Не более двух суток оставался я потом в Одессе. В этот тесный промежуток времени хочу вместить изображение одного человека, о котором давно бы мне следовало говорить. Австрийский генеральный консул, Венгерец Том, с самого рождения этого города, был радостью и украшением его общества. Огромный рост и могучие плечи одни показывали в нём Маджара; но ни в одном из образованных государств нельзя было сыскать человека любезнее его в обхождении. Ему было за восемьдесят лет, а он казался не более шестидесяти; и это уже старость, а дамы старые и молодые, равно как и юноши, искали его беседу. Он всегда был весел и всегда степенен, и смех, который сам старался он производить, всегда смешан был с невольным уважением к сему добрейшему и честнейшему старцу. В редкие маскарады, которые бывали при Ришелье и при Ланжероне, всегда являлся он переряженным и раз огромной книгой, назади которой написано было Том I-й. Страсть имел он к каламбурам, и они часто бывали у него забавны. Нужно ли говорить, что в знакомстве его видел я для себя находку, клад?

Он взялся проводить меня до первой станции Дольника, или лучше сказать до собственного хутора, в одной версте от неё находящегося. Он называл его co?rteur, ибо, не принося ему никакого дохода, стоил больших издержек, и он, редко расставаясь с городом, приезжал в него попировать и угощать приятелей. Для умножения удовольствия моего, а может быть и Пушкина, пригласил он и его на сию загородную прогулку. Я послал экипаж свой прямо в Дольник, и мы в Иванов день 24 июня втроем отправились в коляске Тома.

Он имел великое искусство сохранять в комнатах теплоту зимой и свежесть в летнее время: в этом состоял его эпикуреизм. Всё было приготовлено на кутёре: окна везде были открыты, но снаружи завешаны предлинными маркизами, которые беспрестанно поливались студеной, колодезной водой. Пол был мраморный, и в четырех углах стояли кадочки со льдом. В тоже время множество резеды и туберозов распространяли приятный запах по комнате. По приглашению хозяина мы развалились на диванах; и когда полуденное солнце со всею силою горело над нами, мы находились среди прохлады и благоухания, и я мог любоваться ясным, теплым вечером долгой безукоризненной жизни. Нет, не забыть мне этого дня! Разные возрасты были веселы и хохотали как ребята. Это было не перед добром: мне предстояли довольно тягостные, а Пушкину весьма скорбные дни. Когда жар начал спадать, простился я с хозяином и с гостем; с последним, кажется, гораздо нежнее, как бы предчувствуя долгую разлуку.

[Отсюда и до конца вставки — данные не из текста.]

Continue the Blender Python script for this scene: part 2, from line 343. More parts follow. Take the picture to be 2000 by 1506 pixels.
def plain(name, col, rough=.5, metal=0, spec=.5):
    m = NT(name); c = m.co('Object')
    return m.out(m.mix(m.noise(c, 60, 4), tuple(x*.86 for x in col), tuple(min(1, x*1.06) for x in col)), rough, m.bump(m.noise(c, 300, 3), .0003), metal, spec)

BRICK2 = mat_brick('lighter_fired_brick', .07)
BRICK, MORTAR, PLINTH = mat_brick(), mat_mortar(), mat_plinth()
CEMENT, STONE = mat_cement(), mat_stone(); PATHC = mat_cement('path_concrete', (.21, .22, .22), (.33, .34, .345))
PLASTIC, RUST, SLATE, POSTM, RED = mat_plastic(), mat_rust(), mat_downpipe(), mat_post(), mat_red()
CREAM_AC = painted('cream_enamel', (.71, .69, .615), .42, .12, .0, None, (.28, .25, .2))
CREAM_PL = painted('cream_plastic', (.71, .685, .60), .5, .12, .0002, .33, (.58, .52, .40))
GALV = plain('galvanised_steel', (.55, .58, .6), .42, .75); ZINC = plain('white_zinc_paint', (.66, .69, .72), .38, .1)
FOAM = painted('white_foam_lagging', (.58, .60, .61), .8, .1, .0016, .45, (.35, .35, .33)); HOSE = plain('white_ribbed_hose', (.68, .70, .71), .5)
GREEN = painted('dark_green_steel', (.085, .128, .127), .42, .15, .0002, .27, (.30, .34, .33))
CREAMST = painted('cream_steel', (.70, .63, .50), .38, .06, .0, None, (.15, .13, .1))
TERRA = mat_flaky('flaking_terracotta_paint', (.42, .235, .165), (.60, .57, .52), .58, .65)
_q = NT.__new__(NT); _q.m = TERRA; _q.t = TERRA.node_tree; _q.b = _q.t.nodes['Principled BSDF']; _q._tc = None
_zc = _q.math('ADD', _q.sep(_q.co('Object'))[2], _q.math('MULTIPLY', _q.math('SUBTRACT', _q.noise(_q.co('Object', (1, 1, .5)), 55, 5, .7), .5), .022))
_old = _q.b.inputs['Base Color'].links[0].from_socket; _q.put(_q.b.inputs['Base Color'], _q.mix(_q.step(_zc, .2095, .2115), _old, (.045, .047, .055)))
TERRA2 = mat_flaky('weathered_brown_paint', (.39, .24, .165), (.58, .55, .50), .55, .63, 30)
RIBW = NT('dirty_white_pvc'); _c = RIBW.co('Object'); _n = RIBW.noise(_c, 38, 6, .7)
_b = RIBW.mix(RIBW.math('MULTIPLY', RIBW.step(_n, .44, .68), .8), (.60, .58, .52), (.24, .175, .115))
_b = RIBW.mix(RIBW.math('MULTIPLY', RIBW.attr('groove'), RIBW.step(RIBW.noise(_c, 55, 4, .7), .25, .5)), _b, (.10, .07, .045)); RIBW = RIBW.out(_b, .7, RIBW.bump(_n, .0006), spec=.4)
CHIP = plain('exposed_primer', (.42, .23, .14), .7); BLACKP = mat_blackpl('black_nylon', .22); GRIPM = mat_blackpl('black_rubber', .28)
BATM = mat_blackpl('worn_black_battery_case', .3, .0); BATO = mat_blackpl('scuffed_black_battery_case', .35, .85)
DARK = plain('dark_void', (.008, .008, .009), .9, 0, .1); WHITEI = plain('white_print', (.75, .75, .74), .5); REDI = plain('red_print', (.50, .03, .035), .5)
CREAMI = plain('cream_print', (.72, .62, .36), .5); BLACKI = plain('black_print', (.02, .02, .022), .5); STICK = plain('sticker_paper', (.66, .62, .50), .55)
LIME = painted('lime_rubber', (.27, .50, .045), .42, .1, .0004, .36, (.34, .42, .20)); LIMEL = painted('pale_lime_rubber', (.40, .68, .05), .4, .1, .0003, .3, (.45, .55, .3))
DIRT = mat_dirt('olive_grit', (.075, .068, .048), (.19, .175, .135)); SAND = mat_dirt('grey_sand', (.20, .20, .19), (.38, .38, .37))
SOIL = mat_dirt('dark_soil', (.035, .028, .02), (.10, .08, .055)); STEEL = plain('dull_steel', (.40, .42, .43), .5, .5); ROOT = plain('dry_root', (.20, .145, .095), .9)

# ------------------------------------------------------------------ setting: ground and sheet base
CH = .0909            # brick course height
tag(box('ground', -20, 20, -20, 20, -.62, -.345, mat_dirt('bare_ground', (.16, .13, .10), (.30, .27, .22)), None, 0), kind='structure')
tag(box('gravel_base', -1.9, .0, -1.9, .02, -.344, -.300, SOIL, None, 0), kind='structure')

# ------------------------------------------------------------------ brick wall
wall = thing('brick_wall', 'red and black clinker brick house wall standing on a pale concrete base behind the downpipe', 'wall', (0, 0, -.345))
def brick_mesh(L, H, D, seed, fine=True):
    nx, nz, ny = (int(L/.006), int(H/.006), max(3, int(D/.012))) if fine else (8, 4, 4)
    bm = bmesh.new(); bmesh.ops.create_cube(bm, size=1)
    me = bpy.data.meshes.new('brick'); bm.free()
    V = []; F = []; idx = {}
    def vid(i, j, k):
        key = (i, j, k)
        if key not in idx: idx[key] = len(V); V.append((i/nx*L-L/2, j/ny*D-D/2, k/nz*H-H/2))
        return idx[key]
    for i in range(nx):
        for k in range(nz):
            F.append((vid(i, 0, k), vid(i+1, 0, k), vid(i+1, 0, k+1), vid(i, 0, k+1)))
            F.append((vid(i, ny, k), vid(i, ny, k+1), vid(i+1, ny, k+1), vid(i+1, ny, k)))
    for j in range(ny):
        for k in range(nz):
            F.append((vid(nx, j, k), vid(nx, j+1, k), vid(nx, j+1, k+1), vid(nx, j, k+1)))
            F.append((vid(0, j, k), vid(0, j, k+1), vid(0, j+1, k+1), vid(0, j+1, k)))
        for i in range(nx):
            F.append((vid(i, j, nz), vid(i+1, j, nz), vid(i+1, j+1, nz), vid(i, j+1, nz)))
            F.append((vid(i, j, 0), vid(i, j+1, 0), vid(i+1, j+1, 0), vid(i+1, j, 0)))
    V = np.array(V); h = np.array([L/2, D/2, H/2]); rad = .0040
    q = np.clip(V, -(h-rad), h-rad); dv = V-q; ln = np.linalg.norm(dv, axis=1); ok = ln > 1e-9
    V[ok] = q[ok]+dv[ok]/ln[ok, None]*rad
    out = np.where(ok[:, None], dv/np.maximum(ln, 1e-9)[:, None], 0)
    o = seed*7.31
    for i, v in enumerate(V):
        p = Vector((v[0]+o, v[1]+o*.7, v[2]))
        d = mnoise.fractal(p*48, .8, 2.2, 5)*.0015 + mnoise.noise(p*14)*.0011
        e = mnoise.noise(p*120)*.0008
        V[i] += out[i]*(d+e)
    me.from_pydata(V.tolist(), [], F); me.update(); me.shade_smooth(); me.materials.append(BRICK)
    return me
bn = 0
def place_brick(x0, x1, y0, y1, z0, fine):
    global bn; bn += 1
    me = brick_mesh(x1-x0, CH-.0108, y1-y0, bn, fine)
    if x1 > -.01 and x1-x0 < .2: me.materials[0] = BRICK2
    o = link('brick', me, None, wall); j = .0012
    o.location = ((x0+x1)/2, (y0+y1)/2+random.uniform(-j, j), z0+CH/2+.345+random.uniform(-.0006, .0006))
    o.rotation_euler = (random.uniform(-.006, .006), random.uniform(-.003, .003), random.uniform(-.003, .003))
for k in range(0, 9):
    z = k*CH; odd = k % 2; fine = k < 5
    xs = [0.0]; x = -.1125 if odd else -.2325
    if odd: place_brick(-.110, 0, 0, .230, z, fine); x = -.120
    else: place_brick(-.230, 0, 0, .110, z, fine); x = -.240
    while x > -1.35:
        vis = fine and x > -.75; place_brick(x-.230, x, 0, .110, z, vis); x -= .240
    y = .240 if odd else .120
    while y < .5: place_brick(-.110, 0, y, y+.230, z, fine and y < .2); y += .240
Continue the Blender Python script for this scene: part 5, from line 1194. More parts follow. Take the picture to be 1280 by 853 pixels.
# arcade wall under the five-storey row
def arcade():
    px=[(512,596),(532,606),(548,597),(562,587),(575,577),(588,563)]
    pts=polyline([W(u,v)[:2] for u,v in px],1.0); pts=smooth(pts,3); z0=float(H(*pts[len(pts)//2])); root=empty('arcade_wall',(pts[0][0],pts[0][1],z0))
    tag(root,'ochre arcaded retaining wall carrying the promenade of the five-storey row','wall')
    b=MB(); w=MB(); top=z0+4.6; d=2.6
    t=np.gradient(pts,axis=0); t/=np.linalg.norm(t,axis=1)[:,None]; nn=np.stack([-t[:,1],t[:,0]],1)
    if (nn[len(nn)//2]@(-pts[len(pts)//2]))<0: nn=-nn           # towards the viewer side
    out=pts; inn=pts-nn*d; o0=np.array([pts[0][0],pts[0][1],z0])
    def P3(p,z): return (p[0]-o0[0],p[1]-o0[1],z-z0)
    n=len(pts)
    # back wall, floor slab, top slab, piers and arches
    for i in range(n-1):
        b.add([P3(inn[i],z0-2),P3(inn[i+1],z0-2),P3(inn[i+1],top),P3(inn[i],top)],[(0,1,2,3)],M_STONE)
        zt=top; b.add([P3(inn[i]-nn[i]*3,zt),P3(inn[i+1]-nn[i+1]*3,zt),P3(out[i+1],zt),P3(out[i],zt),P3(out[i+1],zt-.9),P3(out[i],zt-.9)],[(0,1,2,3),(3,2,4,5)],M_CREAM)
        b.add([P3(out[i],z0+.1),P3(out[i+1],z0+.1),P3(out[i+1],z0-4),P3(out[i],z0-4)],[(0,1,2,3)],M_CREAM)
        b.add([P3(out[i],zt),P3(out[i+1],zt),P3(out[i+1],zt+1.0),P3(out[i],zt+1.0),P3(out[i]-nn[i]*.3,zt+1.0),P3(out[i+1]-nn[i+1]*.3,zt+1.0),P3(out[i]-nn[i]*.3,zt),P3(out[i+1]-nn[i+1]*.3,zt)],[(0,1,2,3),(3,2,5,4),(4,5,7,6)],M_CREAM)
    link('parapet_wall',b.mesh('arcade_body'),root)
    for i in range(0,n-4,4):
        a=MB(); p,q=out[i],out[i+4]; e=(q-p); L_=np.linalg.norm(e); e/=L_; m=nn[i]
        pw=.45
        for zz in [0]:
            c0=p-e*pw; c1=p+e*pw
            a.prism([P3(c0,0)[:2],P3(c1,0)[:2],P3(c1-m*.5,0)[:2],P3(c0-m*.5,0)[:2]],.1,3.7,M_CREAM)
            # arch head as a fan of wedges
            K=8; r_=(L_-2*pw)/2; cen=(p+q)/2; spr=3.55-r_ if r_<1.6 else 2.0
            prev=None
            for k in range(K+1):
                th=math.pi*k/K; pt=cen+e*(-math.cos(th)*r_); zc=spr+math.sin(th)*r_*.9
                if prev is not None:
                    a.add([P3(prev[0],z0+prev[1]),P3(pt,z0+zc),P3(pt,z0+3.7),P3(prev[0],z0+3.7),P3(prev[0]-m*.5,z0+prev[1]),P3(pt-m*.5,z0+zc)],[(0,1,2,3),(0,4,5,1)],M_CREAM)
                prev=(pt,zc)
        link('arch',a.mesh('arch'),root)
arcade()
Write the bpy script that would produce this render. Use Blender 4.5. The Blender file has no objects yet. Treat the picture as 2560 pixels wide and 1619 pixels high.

Я не скоро мог заснуть: всё мне мерещился с столь приятными людьми столь весело проведенный день. Заря совсем уже занялась, когда проснулся я в Тирасполе. Пока перепрягали лошадей, вышел я из коляски и вдруг увидел без памяти скачущую тройку. Она остановилась, из повозки выскочил молодой канцелярской и подал мне письмо. Господа Лонгинов и Лекс уведомляли меня, что, по известиям полученным из Кишинева, ярость жителей превосходит всякое описание, что рукопись моя переведена на молдавской язык, всюду распускается и что все друг друга возбуждают против меня, почему они и советуют мне воротиться в Одессу. Словесно поручил я посланному от всей души благодарить Никанора Михайловича и Михаила Ивановича за принимаемое во мне участие. «Если бы вы настигли меня прежде, сказал я ему, то может быть я воротился бы с вами; но вы видите, вот Бессарабия: право, как-то совестно бежать в виду неприятеля».

Однако признаюсь, я чувствовал в себе сильное волнение, когда переправился через Днестр. Оно еще было умножено в Бендерах на почтовом дворе письмом от приятеля моего Алексеева: он не пугал, а спешил предупредить, дабы заранее мог я принять свои меры. Узнав о внезапной ненависти целого населения и испытывая действия несомненной приязни нескольких человек, я не могу описать своих чувств. Вероятно утомленный ими, я опять крепко заснул и проснулся уже в полдень 25-го числа (ныне самый великий из торжественных дней, тогда еще не празднуемый), когда приехал в Кишинев.